2022-03-03
The Securities and Exchange Commission requires issuing houses to obtain and file a No-Objection letter from primary regulators, particularly in banking and insurance, as a prerequisite for approving proposed transactions. This mandatory reference letter must confirm the absence of material financial statement changes since the last accounting year-end, list current board members, and explicitly approve the proposed issuance. Applications submitted without this letter will be deemed incomplete and withheld from processing, a change designed to accelerate the Commission transaction turnaround period.
The Securities and Exchange Commission (“the Commission”) hereby draws the attention of Issuing Houses to the due diligence requirement for a “No-Objection” letter from “primary regulators” of Issuers, especially those in the Banking and Insurance sectors, as a prerequisite for the Commission’s approval of proposed transactions. In a bid to further improve the Commission’s transaction turn-around period, Issuers would henceforth be required to obtain the reference letter of “No-Objection” from their respective primary regulators and file same along with other application documents presented to the Commission.

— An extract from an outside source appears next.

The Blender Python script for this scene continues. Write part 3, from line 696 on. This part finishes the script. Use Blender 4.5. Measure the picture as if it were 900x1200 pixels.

The letter of No-Objection should cover the following: Confirmation that there has not been any material change(s) in the financial statements of the Issuer/Sponsor from the last accounting year end to date; Names of current members of the Board of Directors; and No objection to the proposed issuance. Please be informed that where in relevant instances, an application is not accompanied by a letter of “No-Objection”, such submission will be considered to be incomplete and would not be processed.